Despite the Federal Reserve’s mandate to fight inflation, those results will likely give the bank scope to start the first of multiple interest-rate cuts next week in Washington. The CME Group’s FedWatch Tool, in fact, now sees the central bank’s benchmark lending rate falling to between 3.5% and 3.75% by the end of the year from 4.25% to 4.50% today.
The problem is that the Labor Department’s update of weekly jobless claims, published alongside the inflation data, showed the largest number of Americans filing for first-time unemployment benefits in four years. The total came in at 263,000 people, compared with Wall Street’s consensus forecast of 235,000.
That sign of weakness in employment chimes with news earlier this week that the Bureau of Labor Statistics now estimates that the U.S. economy added 911,000 fewer jobs in the 12 months through March than it had reported. Given last Friday’s miserable employment report for August, the data could challenge the market’s assumption that the domestic economy is in line for solid growth over the coming quarters.
“For the first time in a long time, CPI is being overshadowed on its release day by another data series,” said Josh Jamner, senior investment strategy analyst at ClearBridge Investments. “While investors may cheer the prospect of rate cuts, if the pickup in initial jobless claims is sustained in the coming weeks, they may turn more cautious on the economic outlook.”
The Atlanta Fed’s GDPNow forecasting tool, which tracks data on economic growth in real time, suggests the economy is expanding at a 3.1% annual clip. That is in line with the pace it achieved in the three months through June.
For now, solid GDP gains and expectations they will continue, plus bets that the Fed will cut interest rates, are propelling stocks higher. Wall Street firms keep raising their calls on how far the S&P 500 will rise by the end of the year.
In a research note published this week, Deutsche Bank analysts led by Binky Chanda set a 7000-point target for the S&P 500 by the end of December.
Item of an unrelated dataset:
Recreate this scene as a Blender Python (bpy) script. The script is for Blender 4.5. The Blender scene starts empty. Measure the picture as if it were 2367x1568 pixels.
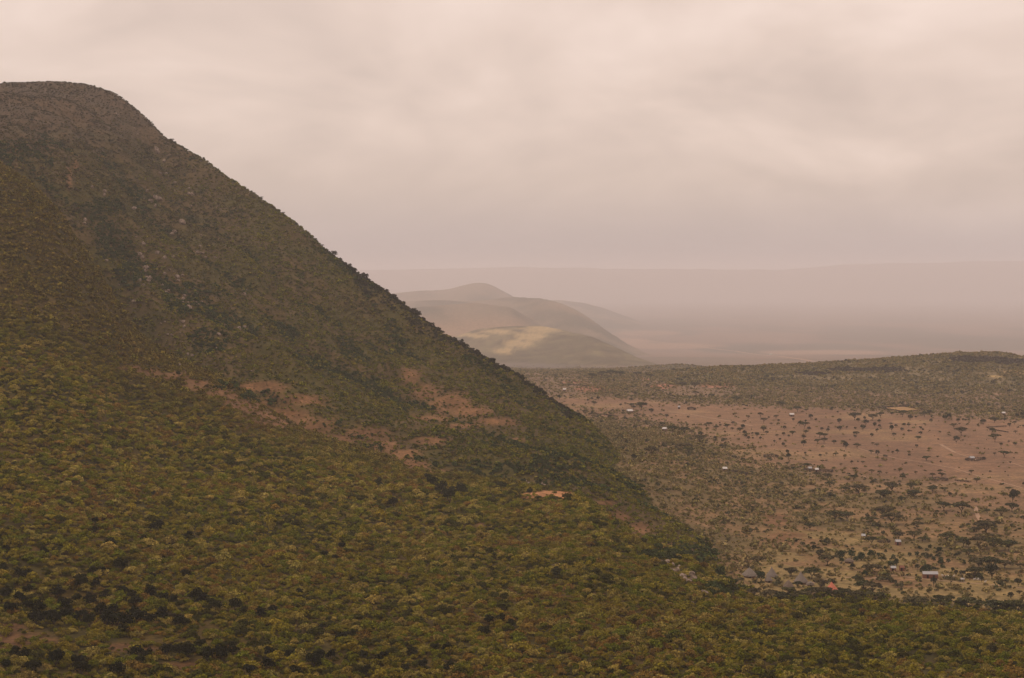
import bpy, bmesh, math, random
import numpy as np
from mathutils import Vector, Matrix
R = math.radians
random.seed(7)
rng = np.random.default_rng(11)
S = bpy.context.scene
C = S.collection

# ------------------------------------------------------------------ camera, world, sun, exposure
FD, HX, HY = 4746.0, 1183.5, 640.0          # focal length, principal column and horizon row of a 2367 x 1568 frame
cam_d = bpy.data.cameras.new('camera'); cam = bpy.data.objects.new('camera', cam_d); C.objects.link(cam)
cam.location = (0, 0, 0); cam.rotation_euler = (R(90), 0, 0)
cam_d.sensor_width = 36; cam_d.lens = 36 * FD / 2367
cam_d.shift_y = -(784 - HY) / 2367
cam_d.clip_start = 0.5; cam_d.clip_end = 150000
S.camera = cam
S.view_settings.view_transform = 'Standard'; S.view_settings.look = 'None'
S.view_settings.exposure = 0.0; S.view_settings.gamma = 1.0; S.view_settings.use_curve_mapping = False
S.cycles.volume_bounces = 2; S.cycles.max_bounces = 6; S.cycles.diffuse_bounces = 2
S.cycles.glossy_bounces = 1; S.cycles.transmission_bounces = 2; S.cycles.transparent_max_bounces = 8
S.cycles.use_denoising = True

SUN_EL, SUN_AZ = R(52), R(-60)               # azimuth measured from +Y towards +X
W = bpy.data.worlds.new('World'); S.world = W; W.use_nodes = True
nt = W.node_tree; nt.nodes.clear(); N = nt.nodes.new; L = nt.links.new
def val(nt, op, a, b=None, c=None, clamp=False):
    n = nt.nodes.new('ShaderNodeMath'); n.operation = op; n.use_clamp = clamp
    for i, v in enumerate((a, b, c)):
        if v is None: continue
        if isinstance(v, (int, float)): n.inputs[i].default_value = v
        else: nt.links.new(v, n.inputs[i])
    return n.outputs[0]
def ramp(nt, fac, stops):
    n = nt.nodes.new('ShaderNodeValToRGB'); nt.links.new(fac, n.inputs[0])
    e = n.color_ramp.elements
    while len(e) < len(stops): e.new(0.5)
    for i, (p, c) in enumerate(stops):
        e[i].position = p; e[i].color = (*c, 1)
    return n.outputs[0]
def mixc(nt, fac, a, b, mode='MIX'):
    n = nt.nodes.new('ShaderNodeMix'); n.data_type = 'RGBA'; n.blend_type = mode
    for i, v in ((0, fac), (6, a), (7, b)):
        if isinstance(v, (int, float)): n.inputs[i].default_value = v
        elif isinstance(v, tuple): n.inputs[i].default_value = (*v, 1)
        else: nt.links.new(v, n.inputs[i])
    return n.outputs[2]
out = N('ShaderNodeOutputWorld'); bg = N('ShaderNodeBackground')
sky = N('ShaderNodeTexSky'); sky.sky_type = 'NISHITA'; sky.sun_disc = False
sky.sun_elevation = SUN_EL; sky.sun_rotation = SUN_AZ; sky.dust_density = 4; sky.altitude = 1500
tc = N('ShaderNodeTexCoord'); sep = N('ShaderNodeSeparateXYZ'); L(tc.outputs['Generated'], sep.inputs[0])
zc = val(nt, 'MAXIMUM', sep.outputs[2], 0.0)
# overcast deck: broad soft bands, flattened towards the horizon
mp = N('ShaderNodeMapping'); mp.inputs['Scale'].default_value = (4.2, 4.2, 10.0); mp.inputs['Rotation'].default_value = (0, R(3.5), 0)
mp.inputs['Location'].default_value = (3.1, 1.7, 0.62)
L(tc.outputs['Generated'], mp.inputs[0])
n1 = N('ShaderNodeTexNoise'); n1.inputs['Scale'].default_value = 1.6; n1.inputs['Detail'].default_value = 4
n1.inputs['Roughness'].default_value = 0.52; n1.inputs['Distortion'].default_value = 0.35; L(mp.outputs[0], n1.inputs[0])
lift = val(nt, 'MULTIPLY_ADD', zc, 1.3, -0.06)
cl = val(nt, 'ADD', n1.outputs[0], lift, clamp=True)
deck = ramp(nt, cl, [(0.30, (0.61, 0.482, 0.412)), (0.46, (0.71, 0.553, 0.468)), (0.62, (0.86, 0.672, 0.568)), (0.80, (1.02, 0.815, 0.705))])
zen = val(nt, 'MULTIPLY_ADD', val(nt, 'POWER', zc, 0.9), 0.0, 1.0)
deck2 = N('ShaderNodeVectorMath'); deck2.operation = 'SCALE'; hzf = N('ShaderNodeMapRange'); L(zc, hzf.inputs[0]); hzf.interpolation_type = 'SMOOTHSTEP'
hzf.inputs['From Min'].default_value = 0.0; hzf.inputs['From Max'].default_value = 0.05
deckh = mixc(nt, hzf.outputs[0], (0.49, 0.405, 0.395), deck); L(deckh, deck2.inputs[0]); L(zen, deck2.inputs[3])
skys = N('ShaderNodeVectorMath'); skys.operation = 'SCALE'; L(sky.outputs[0], skys.inputs[0]); skys.inputs[3].default_value = 0.1
final = mixc(nt, 0.93, skys.outputs[0], deck2.outputs[0])
L(final, bg.inputs[0]); bg.inputs[1].default_value = 1.0; L(bg.outputs[0], out.inputs[0])

sd = bpy.data.lights.new('sun', 'SUN'); sun = bpy.data.objects.new('sun', sd); C.objects.link(sun)
sd.energy = 1.3; sd.angle = R(10); sd.color = (1.0, 0.86, 0.72)
sdir = Vector((math.sin(SUN_AZ) * math.cos(SUN_EL), math.cos(SUN_AZ) * math.cos(SUN_EL), math.sin(SUN_EL)))
sun.rotation_euler = sdir.to_track_quat('Z', 'Y').to_euler(); sun.location = (0, 0, 250)

# ------------------------------------------------------------------ helpers: tagging and meshes
def tag(o, label=None, cat=None, group=None, kind=None):
    if label: o['label'] = label
    if cat: o['category'] = cat
    if group: o['group'] = group
    if kind: o['kind'] = kind
    return o
def link(name, me, mat=None, parent=None, loc=None):
    o = bpy.data.objects.new(name, me); C.objects.link(o)
    if mat is not None and me is not None and not me.materials: me.materials.append(mat)
    if parent is not None: o.parent = parent
    if loc is not None: o.location = loc
    return o
def mesh_np(name, V, F, smooth=False):
    V = np.asarray(V, np.float32); F = np.asarray(F, np.int32)
    me = bpy.data.meshes.new(name); k = F.shape[1]
    me.vertices.add(len(V)); me.vertices.foreach_set('co', V.ravel())
    me.loops.add(F.size); me.loops.foreach_set('vertex_index', F.ravel())
    me.polygons.add(len(F)); me.polygons.foreach_set('loop_start', np.arange(0, F.size, k, dtype=np.int32))
    me.update(calc_edges=True)
    if smooth: me.polygons.foreach_set('use_smooth', np.ones(len(F), bool))
    me.validate(); return me
class MB:                                       # collects solids for one part
    def __init__(s): s.bm = bmesh.new()
    def box(s, c, d, rz=0, rx=0):
        m = Matrix.Translation(c) @ Matrix.Rotation(rz, 4, 'Z') @ Matrix.Rotation(rx, 4, 'X') @ Matrix.Diagonal((*d, 1))
        bmesh.ops.create_cube(s.bm, size=1, matrix=m); return s
    def tube(s, pts, rad, n=6):
        rings = []
        for i, p in enumerate(pts):
            p = Vector(p); a = Vector(pts[max(i - 1, 0)]); b = Vector(pts[min(i + 1, len(pts) - 1)])
            q = (b - a).normalized().to_track_quat('Z', 'Y')
            r = rad[i] if isinstance(rad, (list, tuple)) else rad
            rings.append([s.bm.verts.new(p + q @ Vector((r * math.cos(t), r * math.sin(t), 0))) for t in [2 * math.pi * k / n for k in range(n)]])
        for a, b in zip(rings, rings[1:]):
            for k in range(n): s.bm.faces.new((a[k], a[(k + 1) % n], b[(k + 1) % n], b[k]))
        s.bm.faces.new(rings[0][::-1]); s.bm.faces.new(rings[-1]); return s
    def lathe(s, prof, n=20, wob=0.0):
        rings = []
        for r, z in prof:
            rings.append([s.bm.verts.new((r * (1 + random.uniform(-wob, wob)) * math.cos(2 * math.pi * k / n), r * (1 + random.uniform(-wob, wob)) * math.sin(2 * math.pi * k / n), z + random.uniform(-wob, wob) * .6)) for k in range(n)])
        for a, b in zip(rings, rings[1:]):
            for k in range(n): s.bm.faces.new((a[k], a[(k + 1) % n], b[(k + 1) % n], b[k]))
        s.bm.faces.new(rings[0][::-1]); s.bm.faces.new(rings[-1]); return s
    def mesh(s, name, smooth=False):
        me = bpy.data.meshes.new(name); s.bm.normal_update(); s.bm.to_mesh(me); s.bm.free()
        if smooth: me.polygons.foreach_set('use_smooth', np.ones(len(me.polygons), bool))
        return me

# ------------------------------------------------------------------ numpy noise
def _h(ix, iy, seed):
    h = (ix.astype(np.int64) * 374761393 + iy.astype(np.int64) * 668265263 + seed * 1442695041) & 0xffffffff
    h = ((h ^ (h >> 13)) * 1274126177) & 0xffffffff
    return ((h ^ (h >> 16)) & 0xffffff) / float(0xffffff)
def vnoise(x, y, seed=0):
    x = np.asarray(x, float); y = np.asarray(y, float)
    ix = np.floor(x); iy = np.floor(y); fx = x - ix; fy = y - iy
    fx = fx * fx * (3 - 2 * fx); fy = fy * fy * (3 - 2 * fy)
    a = _h(ix, iy, seed); b = _h(ix + 1, iy, seed); c = _h(ix, iy + 1, seed); d = _h(ix + 1, iy + 1, seed)
    return (a * (1 - fx) + b * fx) * (1 - fy) + (c * (1 - fx) + d * fx) * fy
def fbm(x, y, sc, seed=0, octv=4, gain=0.5):
    t = 0; a = 1; n = 0; x = np.asarray(x) / sc; y = np.asarray(y) / sc
    for o in range(octv):
        t = t + a * vnoise(x, y, seed + o * 17); n += a; a *= gain
        x, y = x * 1.93 + y * 0.55 + 3.1, y * 1.93 - x * 0.55 + 7.7
    return t / n
def sstep(a, b, x):
    t = np.clip((x - a) / (b - a), 0, 1); return t * t * (3 - 2 * t)

# ------------------------------------------------------------------ terrain as the highest of several landforms
DXS = np.arange(-3000, 5401, 10.0)
def line(pts, smooth=2):
    p = np.array(pts, float); v = np.interp(DXS, p[:, 0], p[:, 1])
    if smooth:
        k = np.exp(-0.5 * (np.arange(-3 * smooth, 3 * smooth + 1) / smooth) ** 2); k /= k.sum()
        v = np.convolve(np.pad(v, 3 * smooth, mode='edge'), k, 'valid')
    return v
def z_of(dy, Y): return -(dy - HY) / FD * Y
class Loft:
    """rows front to back; each row = (depth Y per column, height z per column)"""
    def __init__(s, rows): s.Y = np.array([r[0] for r in rows]); s.z = np.array([r[1] for r in rows])
    def __call__(s, dx, Y):
        i = np.clip((dx - DXS[0]) / 10.0, 0, len(DXS) - 1.001); i0 = i.astype(int); f = i - i0
        K = len(s.Y)
        Yk = [s.Y[k][i0] * (1 - f) + s.Y[k][i0 + 1] * f for k in range(K)]
        zk = [s.z[k][i0] * (1 - f) + s.z[k][i0 + 1] * f for k in range(K)]
        # slopes for a monotone cubic in Y
        dl = [(zk[k + 1] - zk[k]) / np.maximum(Yk[k + 1] - Yk[k], 1) for k in range(K - 1)]
        m = [dl[0]] + [np.where(dl[k - 1] * dl[k] > 0, 2 * dl[k - 1] * dl[k] / np.where(np.abs(dl[k - 1] + dl[k]) < 1e-9, 1, dl[k - 1] + dl[k]), 0) for k in range(1, K - 1)] + [dl[-1]]
        res = np.full(np.shape(Y), -2000.0)
        for k in range(K - 1):
            h = np.maximum(Yk[k + 1] - Yk[k], 1); t = (Y - Yk[k]) / h
            inn = (t >= 0) & (t < 1); t = np.clip(t, 0, 1)
            v = zk[k] * (2 * t**3 - 3 * t**2 + 1) + h * m[k] * (t**3 - 2 * t**2 + t) + zk[k + 1] * (-2 * t**3 + 3 * t**2) + h * m[k + 1] * (t**3 - t**2)
            res = np.where(inn, v, res)
        return res
cst = lambda v: np.full(len(DXS), float(v))
PLAIN = -148.0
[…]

That would amount to a 7% advance from current levels.
The bank cited above-trend GDP growth, solid corporate earnings, a limited impact on profit margins from tariffs, and supportive moves from the White House.
“The consensus sees U.S. growth slowing near term before picking up next year,” Chanda and his team said. “But it also looked for growth to slow in Q2, and when that did not materialize,” stocks ultimately headed higher.
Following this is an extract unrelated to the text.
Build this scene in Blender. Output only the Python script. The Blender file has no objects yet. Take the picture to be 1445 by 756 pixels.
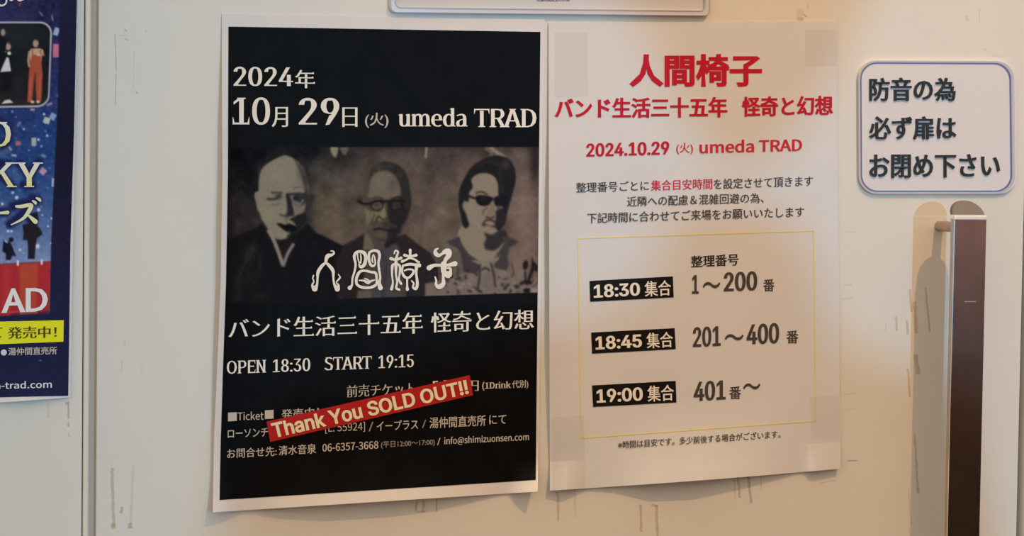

The more the jobs data worsens, however, the more likely the market is to stop seeing bad economic news as a signal that rate cuts are coming. Instead, it could see it as indicating that the economy is slowing down, which would hurt corporate earnings, and stock prices.
The bond market is already beginning to reflect worry about growth. After the jobless-claims data, the yield on benchmark 10-year Treasury notes yields briefly fell below 4% for the first time since April, while two-year yields were little changed at 3.52%.
That so-called flattening of the yield curve typically signals concern about GDP growth.
However, Seema Shah, chief global strategist at Principal Asset Management, isn’t convinced that the labor market is weak enough to trigger growth concerns just yet. She says that although the data will “inject some urgency” into the Fed’s decision-making, “an emergency sized rate reduction isn’t required.”
“Jobless claims have jumped but are still quite low compared to 2021 levels, while the broader economic activity data and earnings reports don’t signal an economy that is approaching a recessionary tipping point,” Shah said.